* Begin DATA SHOWN *

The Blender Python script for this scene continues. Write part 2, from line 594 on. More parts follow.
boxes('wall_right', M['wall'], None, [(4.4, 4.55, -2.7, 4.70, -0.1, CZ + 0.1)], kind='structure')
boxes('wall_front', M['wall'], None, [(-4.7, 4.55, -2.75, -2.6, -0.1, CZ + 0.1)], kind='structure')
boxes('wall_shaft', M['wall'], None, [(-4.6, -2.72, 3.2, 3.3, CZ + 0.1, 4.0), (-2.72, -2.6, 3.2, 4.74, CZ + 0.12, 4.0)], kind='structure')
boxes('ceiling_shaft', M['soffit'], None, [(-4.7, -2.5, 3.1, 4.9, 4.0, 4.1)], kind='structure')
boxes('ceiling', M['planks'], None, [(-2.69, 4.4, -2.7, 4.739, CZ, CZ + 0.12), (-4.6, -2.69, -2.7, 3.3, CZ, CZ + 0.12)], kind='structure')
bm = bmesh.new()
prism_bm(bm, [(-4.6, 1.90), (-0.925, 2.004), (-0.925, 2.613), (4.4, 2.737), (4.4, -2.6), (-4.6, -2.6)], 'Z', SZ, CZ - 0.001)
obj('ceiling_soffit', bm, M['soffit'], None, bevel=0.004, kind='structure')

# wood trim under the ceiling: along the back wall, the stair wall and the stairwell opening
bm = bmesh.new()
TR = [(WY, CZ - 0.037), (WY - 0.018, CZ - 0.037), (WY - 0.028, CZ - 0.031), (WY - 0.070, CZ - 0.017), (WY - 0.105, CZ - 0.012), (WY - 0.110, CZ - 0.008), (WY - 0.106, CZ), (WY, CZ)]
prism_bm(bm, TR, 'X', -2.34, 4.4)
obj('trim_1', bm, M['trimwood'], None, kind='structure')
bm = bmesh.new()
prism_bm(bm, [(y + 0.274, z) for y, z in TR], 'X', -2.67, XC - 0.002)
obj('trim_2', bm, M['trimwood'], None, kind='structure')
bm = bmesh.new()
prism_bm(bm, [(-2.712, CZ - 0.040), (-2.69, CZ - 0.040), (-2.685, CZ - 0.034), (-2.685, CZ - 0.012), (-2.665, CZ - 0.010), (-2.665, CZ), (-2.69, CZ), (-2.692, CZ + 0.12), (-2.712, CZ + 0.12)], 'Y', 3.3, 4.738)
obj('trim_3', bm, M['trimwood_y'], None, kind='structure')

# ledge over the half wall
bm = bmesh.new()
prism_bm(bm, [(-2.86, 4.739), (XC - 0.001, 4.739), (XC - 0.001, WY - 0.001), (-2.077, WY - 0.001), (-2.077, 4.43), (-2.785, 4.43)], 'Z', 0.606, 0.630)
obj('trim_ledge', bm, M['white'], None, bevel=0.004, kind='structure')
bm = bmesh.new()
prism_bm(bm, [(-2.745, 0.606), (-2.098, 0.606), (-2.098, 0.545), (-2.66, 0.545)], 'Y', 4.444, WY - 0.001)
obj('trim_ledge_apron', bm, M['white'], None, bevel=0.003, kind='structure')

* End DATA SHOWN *

■ **EXERCISE OBJECTIVE**
Working from the material above, retype it in its entirety without change.

■ **TASK SOLUTION**
The Blender Python script for this scene continues. Write part 2, from line 594 on. More parts follow.
boxes('wall_right', M['wall'], None, [(4.4, 4.55, -2.7, 4.70, -0.1, CZ + 0.1)], kind='structure')
boxes('wall_front', M['wall'], None, [(-4.7, 4.55, -2.75, -2.6, -0.1, CZ + 0.1)], kind='structure')
boxes('wall_shaft', M['wall'], None, [(-4.6, -2.72, 3.2, 3.3, CZ + 0.1, 4.0), (-2.72, -2.6, 3.2, 4.74, CZ + 0.12, 4.0)], kind='structure')
boxes('ceiling_shaft', M['soffit'], None, [(-4.7, -2.5, 3.1, 4.9, 4.0, 4.1)], kind='structure')
boxes('ceiling', M['planks'], None, [(-2.69, 4.4, -2.7, 4.739, CZ, CZ + 0.12), (-4.6, -2.69, -2.7, 3.3, CZ, CZ + 0.12)], kind='structure')
bm = bmesh.new()
prism_bm(bm, [(-4.6, 1.90), (-0.925, 2.004), (-0.925, 2.613), (4.4, 2.737), (4.4, -2.6), (-4.6, -2.6)], 'Z', SZ, CZ - 0.001)
obj('ceiling_soffit', bm, M['soffit'], None, bevel=0.004, kind='structure')

# wood trim under the ceiling: along the back wall, the stair wall and the stairwell opening
bm = bmesh.new()
TR = [(WY, CZ - 0.037), (WY - 0.018, CZ - 0.037), (WY - 0.028, CZ - 0.031), (WY - 0.070, CZ - 0.017), (WY - 0.105, CZ - 0.012), (WY - 0.110, CZ - 0.008), (WY - 0.106, CZ), (WY, CZ)]
prism_bm(bm, TR, 'X', -2.34, 4.4)
obj('trim_1', bm, M['trimwood'], None, kind='structure')
bm = bmesh.new()
prism_bm(bm, [(y + 0.274, z) for y, z in TR], 'X', -2.67, XC - 0.002)
obj('trim_2', bm, M['trimwood'], None, kind='structure')
bm = bmesh.new()
prism_bm(bm, [(-2.712, CZ - 0.040), (-2.69, CZ - 0.040), (-2.685, CZ - 0.034), (-2.685, CZ - 0.012), (-2.665, CZ - 0.010), (-2.665, CZ), (-2.69, CZ), (-2.692, CZ + 0.12), (-2.712, CZ + 0.12)], 'Y', 3.3, 4.738)
obj('trim_3', bm, M['trimwood_y'], None, kind='structure')

# ledge over the half wall
bm = bmesh.new()
prism_bm(bm, [(-2.86, 4.739), (XC - 0.001, 4.739), (XC - 0.001, WY - 0.001), (-2.077, WY - 0.001), (-2.077, 4.43), (-2.785, 4.43)], 'Z', 0.606, 0.630)
obj('trim_ledge', bm, M['white'], None, bevel=0.004, kind='structure')
bm = bmesh.new()
prism_bm(bm, [(-2.745, 0.606), (-2.098, 0.606), (-2.098, 0.545), (-2.66, 0.545)], 'Y', 4.444, WY - 0.001)
obj('trim_ledge_apron', bm, M['white'], None, bevel=0.003, kind='structure')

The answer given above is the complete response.